-- Supplied information --
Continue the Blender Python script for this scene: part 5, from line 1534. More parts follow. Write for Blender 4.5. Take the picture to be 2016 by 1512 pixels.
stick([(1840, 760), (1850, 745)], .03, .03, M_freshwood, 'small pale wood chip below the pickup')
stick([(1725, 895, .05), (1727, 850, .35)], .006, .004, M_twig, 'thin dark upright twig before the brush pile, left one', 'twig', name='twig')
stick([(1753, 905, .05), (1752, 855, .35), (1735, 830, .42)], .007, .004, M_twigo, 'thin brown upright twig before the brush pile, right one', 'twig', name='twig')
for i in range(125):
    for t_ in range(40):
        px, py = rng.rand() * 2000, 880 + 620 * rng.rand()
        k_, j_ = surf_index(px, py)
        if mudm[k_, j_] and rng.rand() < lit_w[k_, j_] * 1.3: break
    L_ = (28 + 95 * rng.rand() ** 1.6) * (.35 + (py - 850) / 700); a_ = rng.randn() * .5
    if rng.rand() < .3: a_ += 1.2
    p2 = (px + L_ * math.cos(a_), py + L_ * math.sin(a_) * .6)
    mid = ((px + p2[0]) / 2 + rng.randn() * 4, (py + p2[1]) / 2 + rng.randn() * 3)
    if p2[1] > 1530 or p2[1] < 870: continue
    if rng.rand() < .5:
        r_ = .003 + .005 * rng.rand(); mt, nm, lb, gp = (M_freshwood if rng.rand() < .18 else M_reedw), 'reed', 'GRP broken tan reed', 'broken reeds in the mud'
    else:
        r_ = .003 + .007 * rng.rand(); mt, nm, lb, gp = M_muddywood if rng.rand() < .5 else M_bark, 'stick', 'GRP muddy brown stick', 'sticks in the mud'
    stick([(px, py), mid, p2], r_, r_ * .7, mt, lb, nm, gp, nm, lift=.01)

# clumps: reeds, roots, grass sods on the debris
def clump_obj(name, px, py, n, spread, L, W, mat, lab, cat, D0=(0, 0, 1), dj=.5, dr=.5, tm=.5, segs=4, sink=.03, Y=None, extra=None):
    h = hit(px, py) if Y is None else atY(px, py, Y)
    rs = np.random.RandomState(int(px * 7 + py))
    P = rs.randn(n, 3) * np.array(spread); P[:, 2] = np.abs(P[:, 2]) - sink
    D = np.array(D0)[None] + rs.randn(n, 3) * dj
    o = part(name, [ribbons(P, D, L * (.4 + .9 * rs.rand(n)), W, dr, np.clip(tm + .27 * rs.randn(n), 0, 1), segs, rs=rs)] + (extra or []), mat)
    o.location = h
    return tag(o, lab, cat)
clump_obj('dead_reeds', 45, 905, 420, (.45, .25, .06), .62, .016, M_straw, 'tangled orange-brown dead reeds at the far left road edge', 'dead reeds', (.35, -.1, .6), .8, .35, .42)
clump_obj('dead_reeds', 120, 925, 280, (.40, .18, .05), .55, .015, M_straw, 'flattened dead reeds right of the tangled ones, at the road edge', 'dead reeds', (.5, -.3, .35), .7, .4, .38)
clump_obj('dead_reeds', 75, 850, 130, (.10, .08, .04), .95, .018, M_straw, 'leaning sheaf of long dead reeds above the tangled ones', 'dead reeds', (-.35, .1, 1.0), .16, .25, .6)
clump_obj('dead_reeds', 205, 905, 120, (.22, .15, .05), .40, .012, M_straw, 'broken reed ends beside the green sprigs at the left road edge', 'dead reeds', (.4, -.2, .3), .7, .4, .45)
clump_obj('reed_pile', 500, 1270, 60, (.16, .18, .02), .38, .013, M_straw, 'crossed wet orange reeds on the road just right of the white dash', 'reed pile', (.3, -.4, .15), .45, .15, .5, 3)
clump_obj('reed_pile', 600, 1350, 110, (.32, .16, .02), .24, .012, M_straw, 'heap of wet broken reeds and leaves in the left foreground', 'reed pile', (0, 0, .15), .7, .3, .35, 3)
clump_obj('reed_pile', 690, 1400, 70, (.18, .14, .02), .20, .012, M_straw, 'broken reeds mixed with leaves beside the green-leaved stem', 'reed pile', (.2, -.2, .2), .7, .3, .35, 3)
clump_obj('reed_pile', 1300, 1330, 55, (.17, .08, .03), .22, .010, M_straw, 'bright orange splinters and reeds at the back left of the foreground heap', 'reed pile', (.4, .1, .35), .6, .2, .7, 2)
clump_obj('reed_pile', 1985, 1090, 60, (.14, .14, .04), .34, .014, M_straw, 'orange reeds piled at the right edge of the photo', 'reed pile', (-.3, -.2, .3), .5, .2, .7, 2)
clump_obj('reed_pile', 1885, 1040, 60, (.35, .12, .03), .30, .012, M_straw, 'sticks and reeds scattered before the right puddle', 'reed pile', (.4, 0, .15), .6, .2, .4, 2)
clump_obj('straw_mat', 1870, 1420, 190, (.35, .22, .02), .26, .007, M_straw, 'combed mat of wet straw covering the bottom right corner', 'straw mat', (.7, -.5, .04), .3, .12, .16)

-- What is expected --
Reproduce, please, the lines of the material from its first line down to the line containing "stick([(px, py), mid, p2], r_, r_", keeping both ends and nothing beyond them.

-- Reply --
Continue the Blender Python script for this scene: part 5, from line 1534. More parts follow. Write for Blender 4.5. Take the picture to be 2016 by 1512 pixels.
stick([(1840, 760), (1850, 745)], .03, .03, M_freshwood, 'small pale wood chip below the pickup')
stick([(1725, 895, .05), (1727, 850, .35)], .006, .004, M_twig, 'thin dark upright twig before the brush pile, left one', 'twig', name='twig')
stick([(1753, 905, .05), (1752, 855, .35), (1735, 830, .42)], .007, .004, M_twigo, 'thin brown upright twig before the brush pile, right one', 'twig', name='twig')
for i in range(125):
    for t_ in range(40):
        px, py = rng.rand() * 2000, 880 + 620 * rng.rand()
        k_, j_ = surf_index(px, py)
        if mudm[k_, j_] and rng.rand() < lit_w[k_, j_] * 1.3: break
    L_ = (28 + 95 * rng.rand() ** 1.6) * (.35 + (py - 850) / 700); a_ = rng.randn() * .5
    if rng.rand() < .3: a_ += 1.2
    p2 = (px + L_ * math.cos(a_), py + L_ * math.sin(a_) * .6)
    mid = ((px + p2[0]) / 2 + rng.randn() * 4, (py + p2[1]) / 2 + rng.randn() * 3)
    if p2[1] > 1530 or p2[1] < 870: continue
    if rng.rand() < .5:
        r_ = .003 + .005 * rng.rand(); mt, nm, lb, gp = (M_freshwood if rng.rand() < .18 else M_reedw), 'reed', 'GRP broken tan reed', 'broken reeds in the mud'
    else:
        r_ = .003 + .007 * rng.rand(); mt, nm, lb, gp = M_muddywood if rng.rand() < .5 else M_bark, 'stick', 'GRP muddy brown stick', 'sticks in the mud'
    stick([(px, py), mid, p2], r_, r_ * .7, mt, lb, nm, gp, nm, lift=.01)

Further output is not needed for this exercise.